GIVEN INFORMATION ▸
□ □ □ □
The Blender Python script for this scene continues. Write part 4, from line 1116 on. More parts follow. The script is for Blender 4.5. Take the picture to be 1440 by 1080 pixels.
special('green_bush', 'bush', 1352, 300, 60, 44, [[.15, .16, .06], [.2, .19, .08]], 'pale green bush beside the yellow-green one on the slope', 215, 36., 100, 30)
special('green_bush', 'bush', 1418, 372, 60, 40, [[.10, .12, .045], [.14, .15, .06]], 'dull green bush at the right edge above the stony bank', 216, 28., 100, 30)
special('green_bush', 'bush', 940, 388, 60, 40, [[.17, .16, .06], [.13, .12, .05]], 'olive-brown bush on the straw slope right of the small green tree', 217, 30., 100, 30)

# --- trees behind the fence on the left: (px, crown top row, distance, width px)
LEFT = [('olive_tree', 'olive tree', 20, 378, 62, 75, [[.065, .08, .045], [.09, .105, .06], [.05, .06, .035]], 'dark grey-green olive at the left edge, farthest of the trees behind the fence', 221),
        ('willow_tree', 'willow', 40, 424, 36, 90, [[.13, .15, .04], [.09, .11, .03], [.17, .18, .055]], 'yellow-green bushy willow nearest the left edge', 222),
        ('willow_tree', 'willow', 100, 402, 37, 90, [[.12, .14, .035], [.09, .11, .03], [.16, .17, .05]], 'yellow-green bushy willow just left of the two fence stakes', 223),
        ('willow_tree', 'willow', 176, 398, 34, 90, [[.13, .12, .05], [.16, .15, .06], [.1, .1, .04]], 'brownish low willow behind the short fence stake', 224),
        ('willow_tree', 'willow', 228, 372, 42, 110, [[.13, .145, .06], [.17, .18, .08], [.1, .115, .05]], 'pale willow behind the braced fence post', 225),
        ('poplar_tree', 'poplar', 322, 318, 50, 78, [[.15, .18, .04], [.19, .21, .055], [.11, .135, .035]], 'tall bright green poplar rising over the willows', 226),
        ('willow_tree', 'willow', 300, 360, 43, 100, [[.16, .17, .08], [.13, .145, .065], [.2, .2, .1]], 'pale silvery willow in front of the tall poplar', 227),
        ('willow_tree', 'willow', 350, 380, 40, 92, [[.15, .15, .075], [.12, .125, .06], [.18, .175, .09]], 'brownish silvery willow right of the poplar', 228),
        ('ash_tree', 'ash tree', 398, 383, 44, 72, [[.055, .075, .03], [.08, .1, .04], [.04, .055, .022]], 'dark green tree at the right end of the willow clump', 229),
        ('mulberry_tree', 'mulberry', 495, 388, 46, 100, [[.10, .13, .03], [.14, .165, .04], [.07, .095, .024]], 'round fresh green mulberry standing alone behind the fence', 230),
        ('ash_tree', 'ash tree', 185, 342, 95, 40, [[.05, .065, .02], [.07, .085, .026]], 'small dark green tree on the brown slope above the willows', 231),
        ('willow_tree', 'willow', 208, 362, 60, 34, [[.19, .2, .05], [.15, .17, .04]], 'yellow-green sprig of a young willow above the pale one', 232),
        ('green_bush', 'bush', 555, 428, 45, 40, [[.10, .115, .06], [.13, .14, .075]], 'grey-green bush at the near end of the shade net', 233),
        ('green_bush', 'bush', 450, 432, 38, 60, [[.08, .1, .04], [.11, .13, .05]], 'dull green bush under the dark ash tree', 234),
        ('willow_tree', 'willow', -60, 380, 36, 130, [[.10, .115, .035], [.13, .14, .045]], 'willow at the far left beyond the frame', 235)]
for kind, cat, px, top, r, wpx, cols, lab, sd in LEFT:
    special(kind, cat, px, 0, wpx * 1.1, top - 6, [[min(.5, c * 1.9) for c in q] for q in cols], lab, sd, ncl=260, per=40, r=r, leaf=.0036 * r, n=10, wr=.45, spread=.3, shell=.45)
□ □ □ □
Write the data back out verbatim.

The Blender Python script for this scene continues. Write part 4, from line 1116 on. More parts follow. The script is for Blender 4.5. Take the picture to be 1440 by 1080 pixels.
special('green_bush', 'bush', 1352, 300, 60, 44, [[.15, .16, .06], [.2, .19, .08]], 'pale green bush beside the yellow-green one on the slope', 215, 36., 100, 30)
special('green_bush', 'bush', 1418, 372, 60, 40, [[.10, .12, .045], [.14, .15, .06]], 'dull green bush at the right edge above the stony bank', 216, 28., 100, 30)
special('green_bush', 'bush', 940, 388, 60, 40, [[.17, .16, .06], [.13, .12, .05]], 'olive-brown bush on the straw slope right of the small green tree', 217, 30., 100, 30)

# --- trees behind the fence on the left: (px, crown top row, distance, width px)
LEFT = [('olive_tree', 'olive tree', 20, 378, 62, 75, [[.065, .08, .045], [.09, .105, .06], [.05, .06, .035]], 'dark grey-green olive at the left edge, farthest of the trees behind the fence', 221),
        ('willow_tree', 'willow', 40, 424, 36, 90, [[.13, .15, .04], [.09, .11, .03], [.17, .18, .055]], 'yellow-green bushy willow nearest the left edge', 222),
        ('willow_tree', 'willow', 100, 402, 37, 90, [[.12, .14, .035], [.09, .11, .03], [.16, .17, .05]], 'yellow-green bushy willow just left of the two fence stakes', 223),
        ('willow_tree', 'willow', 176, 398, 34, 90, [[.13, .12, .05], [.16, .15, .06], [.1, .1, .04]], 'brownish low willow behind the short fence stake', 224),
        ('willow_tree', 'willow', 228, 372, 42, 110, [[.13, .145, .06], [.17, .18, .08], [.1, .115, .05]], 'pale willow behind the braced fence post', 225),
        ('poplar_tree', 'poplar', 322, 318, 50, 78, [[.15, .18, .04], [.19, .21, .055], [.11, .135, .035]], 'tall bright green poplar rising over the willows', 226),
        ('willow_tree', 'willow', 300, 360, 43, 100, [[.16, .17, .08], [.13, .145, .065], [.2, .2, .1]], 'pale silvery willow in front of the tall poplar', 227),
        ('willow_tree', 'willow', 350, 380, 40, 92, [[.15, .15, .075], [.12, .125, .06], [.18, .175, .09]], 'brownish silvery willow right of the poplar', 228),
        ('ash_tree', 'ash tree', 398, 383, 44, 72, [[.055, .075, .03], [.08, .1, .04], [.04, .055, .022]], 'dark green tree at the right end of the willow clump', 229),
        ('mulberry_tree', 'mulberry', 495, 388, 46, 100, [[.10, .13, .03], [.14, .165, .04], [.07, .095, .024]], 'round fresh green mulberry standing alone behind the fence', 230),
        ('ash_tree', 'ash tree', 185, 342, 95, 40, [[.05, .065, .02], [.07, .085, .026]], 'small dark green tree on the brown slope above the willows', 231),
        ('willow_tree', 'willow', 208, 362, 60, 34, [[.19, .2, .05], [.15, .17, .04]], 'yellow-green sprig of a young willow above the pale one', 232),
        ('green_bush', 'bush', 555, 428, 45, 40, [[.10, .115, .06], [.13, .14, .075]], 'grey-green bush at the near end of the shade net', 233),
        ('green_bush', 'bush', 450, 432, 38, 60, [[.08, .1, .04], [.11, .13, .05]], 'dull green bush under the dark ash tree', 234),
        ('willow_tree', 'willow', -60, 380, 36, 130, [[.10, .115, .035], [.13, .14, .045]], 'willow at the far left beyond the frame', 235)]
for kind, cat, px, top, r, wpx, cols, lab, sd in LEFT:
    special(kind, cat, px, 0, wpx * 1.1, top - 6, [[min(.5, c * 1.9) for c in q] for q in cols], lab, sd, ncl=260, per=40, r=r, leaf=.0036 * r, n=10, wr=.45, spread=.3, shell=.45)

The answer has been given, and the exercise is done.